The Ukraine war has severely hampered grain supply from the country, leading to an international food crisis as it is one of the world’s biggest producers.

Some ships have been able to leave Ukrainian ports in recent days after a deal with Russia brokered by the United Nations and Turkey.

Several members of the Arab League are heavily dependent on wheat imports from both Russia and Ukraine, and have been reeling from food insecurity since Moscow’s invasion of its neighbour.

But while the United States has sought to isolate Russia on the global stage over the war, it has faced less success in the Arab world, where many countries are hesitant to strain relations with Moscow.

In late July, Russian Foreign Minister Sergei Lavrov praised Arab countries’ and the League’s “balanced, fair, responsible position” on not siding with either Russia or Ukraine.

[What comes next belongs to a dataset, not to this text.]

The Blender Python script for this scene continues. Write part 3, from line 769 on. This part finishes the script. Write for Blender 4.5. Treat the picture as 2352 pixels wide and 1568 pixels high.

Lavrov at the time said Western sanctions on Moscow had “aggravated” the global food crisis, but Subkh on Thursday called the measures “the only way of returning Russia to reason”.

Subkh warned Arab countries against “Russian meddling in regional affairs”, accusing Moscow of sending mercenaries to the region in order to plan “coups” and “plunder these countries’ wealth”.

He told the Arab League that his own appointment last month was “proof of Ukraine prioritising its political dialogue with Arab states”.

Moscow ally Damascus, which was suspended from the pan-Arab bloc after civil conflict broke out in Syria in 2011, said in July that it was severing ties with Ukraine in support of Russia, saying the move was a response to a similar move by Kyiv.

Subkh said Thursday that Syria had tried to “legitimise Russia’s illegal occupation” of Ukraine.